Der Wahlkampf rund um die Nationalratswahlen 2017 ist - trotz anfänglicher, allseitiger Beteuerungen eines kurzen Wahlkampfs ab September - bereits seit Wochen voll im Gange. Von teuren Wahlzuckerln, wortkreativen Beflegelungen, Fehl- und Übertritten sowie schlagzeilenträchtigen Skandalen war bisher schon einiges dabei, was dem umworbenen Wähler freiwillig oder unfreiwillig geboten wurde.
Um eine politische Facette wurde dieser Wahlkampf allerdings reicher: Wie bei keiner Wahl zuvor standen jene im Vordergrund des Geschehens, deren Job es an und für sich ist, im Hintergrund zu agieren und Politiker mit guten Ratschlägen zu versorgen: die Berater der Spitzenkandidaten.
Allen voran sorgt die SPÖ mit ihrem Berater-Fauxpas für fast allwöchentliche Schlagzeilen. Die erste Runde läuteten die Handgreiflichkeiten innerhalb des Kommunikationsteams zu Sommerbeginn an keinem geringeren Ort als im Kanzleramt ein. Gefolgt wurde dieses Gerangel, das sich angeblich um die strategische Ausrichtung des bevorstehenden Wahlkampfs gedreht haben soll, vom Abtritt von Polit-Berater Albin Sengl nach nur rund 56 Tagen.

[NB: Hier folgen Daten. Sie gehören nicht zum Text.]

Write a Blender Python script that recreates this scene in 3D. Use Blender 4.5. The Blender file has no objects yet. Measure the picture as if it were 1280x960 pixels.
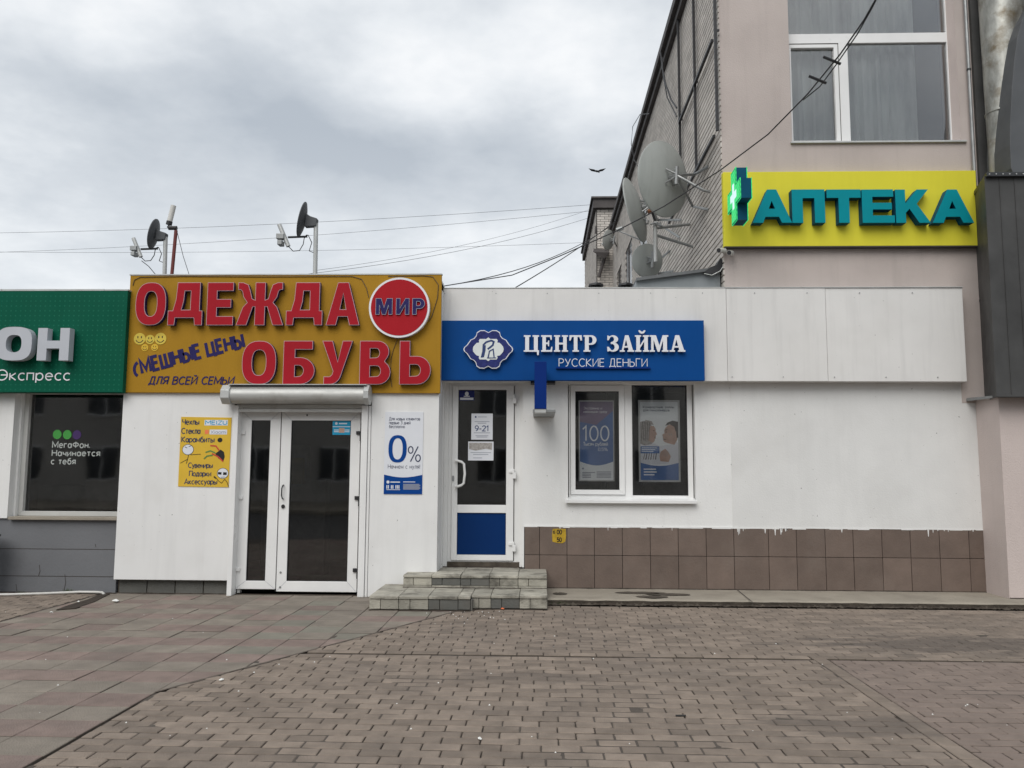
import bpy, bmesh, math, random
from mathutils import Vector, Matrix, noise
random.seed(7)
C = bpy.context.scene
COL = C.collection
PI = math.pi

# ------------------------------------------------------------ camera
FPX, PITCH, YAW, ROLL, CAMH = 1040.0, 6.0, 1.9, 0.3, 1.43
_y, _p, _r = math.radians(YAW), math.radians(PITCH), math.radians(ROLL)
FW = Vector((-math.sin(_y)*math.cos(_p), math.cos(_y)*math.cos(_p), math.sin(_p)))
RT0 = Vector((math.cos(_y), math.sin(_y), 0)); UP0 = RT0.cross(FW)
RT = math.cos(_r)*RT0 + math.sin(_r)*UP0; UP = math.cos(_r)*UP0 - math.sin(_r)*RT0
cd = bpy.data.cameras.new('camera'); cam = bpy.data.objects.new('camera', cd); COL.objects.link(cam)
cam.matrix_world = Matrix(((RT.x, UP.x, -FW.x, 0), (RT.y, UP.y, -FW.y, 0), (RT.z, UP.z, -FW.z, CAMH), (0, 0, 0, 1)))
cd.sensor_width = 36; cd.lens = 36*FPX/1280; cd.clip_start = .05; cd.clip_end = 2000
C.camera = cam

# ------------------------------------------------------------ sky and sun (overcast)
SUN_EL, SUN_AZ = 46, 200          # azimuth clockwise from +Y: behind the camera, a little to the left
W = bpy.data.worlds.new('World'); C.world = W; W.use_nodes = True
nt = W.node_tree; N = nt.nodes; L = nt.links; N.clear()
def nn(t, **k):
    n = N.new(t)
    for a, b in k.items(): setattr(n, a, b)
    return n
out = nn('ShaderNodeOutputWorld'); bg = nn('ShaderNodeBackground'); bg.inputs[1].default_value = .1
sky = nn('ShaderNodeTexSky', sky_type='NISHITA', sun_disc=False)
sky.sun_elevation = math.radians(SUN_EL); sky.sun_rotation = math.radians(SUN_AZ)
tc = nn('ShaderNodeTexCoord'); sep = nn('ShaderNodeSeparateXYZ'); L.new(tc.outputs['Generated'], sep.inputs[0])
def wm(op, a, b=None, clamp=False):
    n = nn('ShaderNodeMath', operation=op, use_clamp=clamp)
    for i, v in enumerate((a, b)):
        if v is None: continue
        if isinstance(v, (int, float)): n.inputs[i].default_value = v
        else: L.new(v, n.inputs[i])
    return n.outputs[0]
zc = wm('ADD', wm('ABSOLUTE', sep.outputs[2]), .22)
cmb = nn('ShaderNodeCombineXYZ'); L.new(wm('DIVIDE', sep.outputs[0], zc), cmb.inputs[0]); L.new(wm('DIVIDE', sep.outputs[1], zc), cmb.inputs[1])
mp = nn('ShaderNodeMapping'); L.new(cmb.outputs[0], mp.inputs[0]); mp.inputs['Location'].default_value = (3.1, 1.7, .4)
n1 = nn('ShaderNodeTexNoise'); L.new(mp.outputs[0], n1.inputs[0]); n1.inputs['Scale'].default_value = 1.15; n1.inputs['Detail'].default_value = 5; n1.inputs['Roughness'].default_value = .48; n1.inputs['Distortion'].default_value = .25
n2 = nn('ShaderNodeTexNoise'); L.new(mp.outputs[0], n2.inputs[0]); n2.inputs['Scale'].default_value = 3.4; n2.inputs['Detail'].default_value = 8; n2.inputs['Roughness'].default_value = .56
# broad cloud masses, each a soft disc in the cloud layer round a sky direction
def blob(px, py, sx, amp):
    d = (FW*FPX + RT*(px-640) - UP*(py-480)).normalized(); q = abs(d.z)+.22
    v = nn('ShaderNodeVectorMath', operation='DISTANCE'); L.new(cmb.outputs[0], v.inputs[0]); v.inputs[1].default_value = (d.x/q, d.y/q, 0)
    m = nn('ShaderNodeMapRange', interpolation_type='SMOOTHSTEP'); L.new(v.outputs['Value'], m.inputs[0])
    m.inputs[1].default_value = 0; m.inputs[2].default_value = sx; m.inputs[3].default_value = amp; m.inputs[4].default_value = 0
    return m.outputs[0]
tot = wm('ADD', wm('MULTIPLY', n1.outputs[0], .52), wm('MULTIPLY', n2.outputs[0], .58))
for b in ((220, 130, .55, -.20), (420, 190, .5, -.19), (520, 110, .24, .22), (430, 60, .25, .08), (130, 30, .22, .10), (740, 90, .35, .10), (640, 150, .3, -.06), (600, 0, .4, -.08)):
    tot = wm('ADD', tot, blob(*b))
cr = nn('ShaderNodeValToRGB'); L.new(tot, cr.inputs[0])
e = cr.color_ramp.elements; e[0].position = .30; e[0].color = (.44, .485, .54, 1); e[1].position = .78; e[1].color = (1.0, 1.0, 1.0, 1)
q = e.new(.47); q.color = (.58, .62, .665, 1)
q = e.new(.60); q.color = (.76, .79, .82, 1)
# paler towards the horizon
hz = nn('ShaderNodeMapRange'); L.new(sep.outputs[2], hz.inputs[0]); hz.inputs[1].default_value = .0; hz.inputs[2].default_value = .38; hz.inputs[3].default_value = .62; hz.inputs[4].default_value = 0
mxh = nn('ShaderNodeMix', data_type='RGBA'); L.new(hz.outputs[0], mxh.inputs[0]); L.new(cr.outputs[0], mxh.inputs[6]); mxh.inputs[7].default_value = (.88, .91, .93, 1)
sc10 = nn('ShaderNodeVectorMath', operation='SCALE'); L.new(mxh.outputs[2], sc10.inputs[0]); sc10.inputs['Scale'].default_value = 8.4
mxs = nn('ShaderNodeMix', data_type='RGBA'); mxs.inputs[0].default_value = .96; L.new(sky.outputs[0], mxs.inputs[6]); L.new(sc10.outputs[0], mxs.inputs[7])
L.new(mxs.outputs[2], bg.inputs[0]); L.new(bg.outputs[0], out.inputs[0])
sl = bpy.data.lights.new('sun', 'SUN'); sl.energy = 1.5; sl.angle = math.radians(45); sl.color = (1, .97, .93)
so = bpy.data.objects.new('sun', sl); COL.objects.link(so)
_a, _e = math.radians(SUN_AZ), math.radians(SUN_EL)
sd = Vector((math.sin(_a)*math.cos(_e), math.cos(_a)*math.cos(_e), math.sin(_e)))
so.rotation_euler = sd.to_track_quat('Z', 'Y').to_euler()
vs = C.view_settings; vs.view_transform = 'Standard'; vs.look = 'None'; vs.gamma = 1; vs.exposure = .40; vs.use_curve_mapping = False
C.cycles.max_bounces = 6; C.cycles.transparent_max_bounces = 12

# ------------------------------------------------------------ pixel of the photo -> point on a plane of the place
def ray(px, py): return FW*FPX + RT*(px-640) - UP*(py-480)
CP = Vector((0, 0, CAMH))
def at(px, py, Y): d = ray(px, py); return CP + d*(Y/d.y)
def ax(px, py, Y): return at(px, py, Y).x
def az(px, py, Y): return at(px, py, Y).z
def onx(px, py, X): d = ray(px, py); return CP + d*(X/d.x)
def gd(px, py, Z=0): d = ray(px, py); return CP + d*((Z-CAMH)/d.z)

# ------------------------------------------------------------ materials
MATS = {}
def mat(name, col, rough=.6, var=.08, scale=6, bump=.0, bscale=80, metal=0, spec=.4, streak=0, dirt=0, dirtcol=(.12, .10, .08), dscale=2.0, speck=0, island=0, stretch=None, coat=0, stains=0):
    m = bpy.data.materials.new(name); m.use_nodes = True; t = m.node_tree; n = t.nodes; l = t.links
    b = n['Principled BSDF']; MATS[name] = m
    g = n.new('ShaderNodeNewGeometry'); pos = g.outputs['Position']
    def noi(s, det=4, src=None, ro=.55):
        k = n.new('ShaderNodeTexNoise'); l.new(src or pos, k.inputs[0]); k.inputs['Scale'].default_value = s; k.inputs['Detail'].default_value = det; k.inputs['Roughness'].default_value = ro
        return k.outputs[0]
    def mr(v, a, b_, c=0, d=1):
        k = n.new('ShaderNodeMapRange'); l.new(v, k.inputs[0])
        for i, x in enumerate((a, b_, c, d)): k.inputs[i+1].default_value = x
        return k.outputs[0]
    def mix(f, a, b_, bt='MIX'):
        k = n.new('ShaderNodeMix'); k.data_type = 'RGBA'; k.blend_type = bt
        for i, x in ((0, f), (6, a), (7, b_)):
            if isinstance(x, (int, float)): k.inputs[i].default_value = x
            elif isinstance(x, tuple): k.inputs[i].default_value = (*x[:3], 1)
            else: l.new(x, k.inputs[i])
        return k.outputs[2]
    def mapped(sc):
        k = n.new('ShaderNodeMapping'); l.new(pos, k.inputs[0]); k.inputs['Scale'].default_value = sc; return k.outputs[0]
    src = mapped(stretch) if stretch else None
    lo = tuple(max(0, c*(1-var)) for c in col); hi = tuple(min(1, c*(1+var)) for c in col)
    c = mix(mr(noi(scale, 5, src), .32, .68), lo, hi)
    if island:
        oi = n.new('ShaderNodeObjectInfo'); ad = n.new('ShaderNodeMath'); ad.operation = 'ADD'; l.new(g.outputs['Random Per Island'], ad.inputs[0]); l.new(oi.outputs['Random'], ad.inputs[1])
        fr = n.new('ShaderNodeMath'); fr.operation = 'FRACT'; l.new(ad.outputs[0], fr.inputs[0])
        c = mix(1.0, c, mix(fr.outputs[0], (1-island,)*3, (1+island,)*3), 'MULTIPLY')
    if streak:
        s = noi(1.0, 4, mapped((9, 9, .7))); c = mix(mr(s, .50, .78, 0, streak), c, tuple(x*.55 for x in col))
    if dirt:
        dd = noi(dscale, 7, None, .62); c = mix(mr(dd, .50, .70, 0, dirt), c, dirtcol)
    if stains:      # oil and damp stains lying on the bricks
        for (sx_, sy_, rx_, ry_, st_) in ((3.6, 7.35, 2.1, .62, .75), (2.0, 5.0, 1.3, .35, .5), (-.1, 6.0, 1.0, .3, .45), (1.2, 8.0, .6, .25, .5)):
            vm = n.new('ShaderNodeMapping'); vm.vector_type = 'POINT'; l.new(pos, vm.inputs[0]); vm.inputs['Location'].default_value = (-sx_/rx_, -sy_/ry_, 0); vm.inputs['Scale'].default_value = (1/rx_, 1/ry_, 0)
            ln = n.new('ShaderNodeVectorMath'); ln.operation = 'LENGTH'; l.new(vm.outputs[0], ln.inputs[0])
            ad = n.new('ShaderNodeMath'); ad.operation = 'ADD'; l.new(mr(ln.outputs['Value'], .2, 1.3, .28, -.25), ad.inputs[0]); l.new(noi(2.6, 6, mapped((.7, 2.2, 1)), .65), ad.inputs[1])
            c = mix(mr(ad.outputs[0], .55, .72, 0, st_), c, (.105, .088, .076))
    if speck:
        v = noi(26, 2); c = mix(mr(v, .735, .765, 0, speck), c, (.10, .09, .08))
    l.new(c, b.inputs['Base Color']); b.inputs['Metallic'].default_value = metal; b.inputs['Specular IOR Level'].default_value = spec
    rr = mr(noi(scale*2.3, 3), .3, .7, max(.02, rough-.08), min(1, rough+.08)); l.new(rr, b.inputs['Roughness'])
    b.inputs['Coat Weight'].default_value = coat
    if bump:
        k = n.new('ShaderNodeBump'); k.inputs['Strength'].default_value = bump; k.inputs['Distance'].default_value = .01; l.new(noi(bscale, 4), k.inputs['Height']); l.new(k.outputs[0], b.inputs['Normal'])
    return m
def emit(name, col, s):
    m = bpy.data.materials.new(name); m.use_nodes = True; b = m.node_tree.nodes['Principled BSDF']; b.inputs['Base Color'].default_value = (.02, .1, .04, 1)
    b.inputs['Emission Color'].default_value = (*col, 1); b.inputs['Emission Strength'].default_value = s; MATS[name] = m; return m
def glass(name, tint=.8, refl=1.0, col=(1, 1, 1)):
    m = bpy.data.materials.new(name); m.use_nodes = True; t = m.node_tree; n = t.nodes; l = t.links; n.clear()
    o = n.new('ShaderNodeOutputMaterial'); mx = n.new('ShaderNodeMixShader'); tr = n.new('ShaderNodeBsdfTransparent'); gl = n.new('ShaderNodeBsdfGlossy')
    tr.inputs[0].default_value = (tint*col[0], tint*col[1], tint*col[2], 1); gl.inputs['Roughness'].default_value = .035
    f = n.new('ShaderNodeFresnel'); f.inputs[0].default_value = 1.52
    k = n.new('ShaderNodeMath'); k.operation = 'MULTIPLY'; l.new(f.outputs[0], k.inputs[0]); k.inputs[1].default_value = 1.8*refl; k.use_clamp = True
    tx = n.new('ShaderNodeTexNoise'); tx.inputs['Scale'].default_value = 1.6; g = n.new('ShaderNodeNewGeometry'); l.new(g.outputs['Position'], tx.inputs[0])
    bp = n.new('ShaderNodeBump'); bp.inputs['Strength'].default_value = .05; bp.inputs['Distance'].default_value = .02; l.new(tx.outputs[0], bp.inputs['Height']); l.new(bp.outputs[0], gl.inputs['Normal'])
    l.new(k.outputs[0], mx.inputs[0]); l.new(tr.outputs[0], mx.inputs[1]); l.new(gl.outputs[0], mx.inputs[2]); l.new(mx.outputs[0], o.inputs[0]); MATS[name] = m; return m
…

Nach einer kurzen Episode der Munkeleien rund um Flirtereien mit Stefan Petzner als Auslöser für Sengls Abgang folgte der Höhepunkt des Berater-Dramas mit der Festnahme und anschließender Partei-Entlassung des externen Dirty-Campaigning-Gurus Tal Silberstein, der schon zuvor unter anderem Michael Häupl und Alfred Gusenbauer beraten hatte.
Als ob man nichts mehr zu verlieren hätte, machte dann auch noch der SPÖ-Wahlkampfleiter Georg Niedermühlbichler mit seiner frauenfeindlichen und schier respektlosen Aussage rund um die politische Kompetenz von Frauen auf der Kurz-Liste auf sich aufmerksam. Auch die Nominierung von Paul Pöchhacker als Tal Silbersteins Nachfolger in Sachen Umfragen-Analyse, der im Bundespräsidentenwahlkampf als "Krüppellied-Poster" unrühmliche Bekanntheit erlangte, ist ein weiterer, eher fraglicher Schachzug in der Berater-Rochade der SPÖ. In den letzten Wochen hatten die Berater rund um Christian Kern schon fast mehr Medienpräsenz als der Spitzenkandidat selbst.
Bleibt die grundsätzliche Frage, an welchem Punkt Polit-Berater und ihre Wahlkampftaktiken wichtiger als Ideale, Ideen und Programme geworden sind. Angesichts des ständig präsenten Berater-Hickhacks erscheinen die von ihnen gefertigten Slogans als inhaltsleere Worthülsen, Plakate als überretouchierte Inszenierungen und Wahlkampfreden als vorgefertigtes Gerede. Programme und Ansichten verkommen zu Wahlzuckerln, Ideale scheinen für Wahlkampfstrategen sowieso eher hinderlich.
Man fragt sich, weswegen sich Politiker überhaupt von einer Heerschar an Beratern treiben lassen müssen. Sollten Politiker nicht Politik machen, an die sie glauben und für die sie stehen, anstatt Marionetten eines Beraterstabs zu sein? Denn was bei den ganzen Berater-Persönlichkeiten nicht vergessen werden darf, ist, dass wir Wähler im Oktober nicht den besten Wahlkampf-Strategen, sondern die besten Köpfe wählen. Und die besten Köpfe sind zumeist die, die eigenständig denken können.